By the end of elementary school, students decide what high school they want to attend. The decision is very important because it is the beginning of their career path. High schools in the Czech Republic have specific majors and focuses. You can learn about I.T., nursing, business, economy and many different industries to a sufficient degree, which allows you to look for a job right off high school without further education.

High school normally ends with one single final test, called MATURITA, which could be translated as “graduation.” Depending on the field studied, a student picks four to five subjects from which he or she will graduate with, studies all he or she ever ever learned about them based on categories the subject is divided into.

The day the student graduates, he or she picks a number from a bowl and is then told the category he or she is assigned with. He or she has 15 minutes to prepare and 15 minutes to present as much information about the topic as possible. There is a panel of professors asking the student additional questions and testing his or her knowledge.

Having to summarize successfully years of knowledge within 15 minutes is based entirely on luck, and maturita was one of the most stressful days I have experienced thus far.

After the fall of the Communist era when one had to be a member of the party to further his or her education, getting a bachelor’s degree in my country has become more and more popular in recent years.

However, because entrance exams weren’t proven to prepare students for college, many universities divert from them and prefer their own tests, or simply admit students based on maturita scores and the final grades from their last three years.

There are two semesters each year just like in the U.S., but that’s where the similarity ends.

Students are mostly not obligated to attend classes, although there are exceptions and professors who take attendance. While there might be some small tests throughout the semester, it is the big final test in each subject that matters the most. Students have to prove that they understand all the materials discussed during the semester in written and often verbal exam, sometimes during a one-on-one with the professor.

I don’t know about you, but there is attendance taken in all my classes at Temple and there is always so much to do from one day to another.

The U.S. system makes so much more sense. Collecting grades throughout the year and weighing them accordingly at the end of the semester, instead of having to prove all the knowledge within a-few-minute-time block, proves hard work.

Overall, while we start our education “late” in the Czech Republic , we outrun the United States before we finish high school.

Being a nanny to three children, one first grader and two preschoolers, I saw American kids go to first grade fluent in reading and able to write to a decent degree. They could count and write numbers. While it might be just be about the individual, we spend our time in kindergarten playing, not learning, in the Czech Republic.

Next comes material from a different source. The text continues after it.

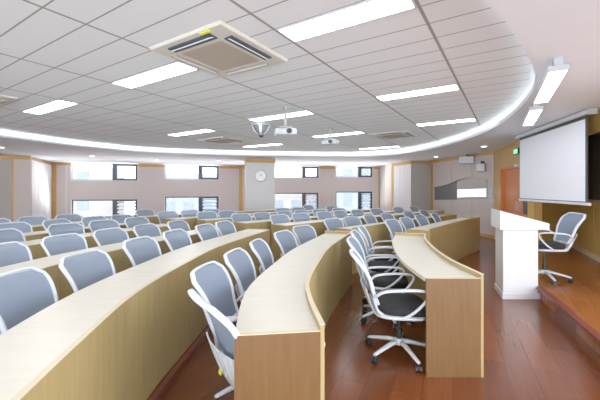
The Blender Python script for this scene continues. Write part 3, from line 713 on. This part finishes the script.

On the other hand, I once took a math class in college in the U.S. whose content I learned in 8th grade and I was bored the whole semester. Helping a friend studying for his chemistry exam, I also found out that I knew most of what he was learning from my upper level elementary classes. It made me feel that Americans start off running a marathon, then just walk toward post-secondary education.

What I cannot forget to mention is that the education in the Czech Republic is free up to the age of 26. Why am I studying in the United States then? you might ask. Know that I ask myself the same question very often. It is probably for my love of the English language. It is also for my ambition to achieve big things beyond the borders of my small country. But know that the Czech Republic has a great education system and if you ever have a chance to study abroad there, you should go!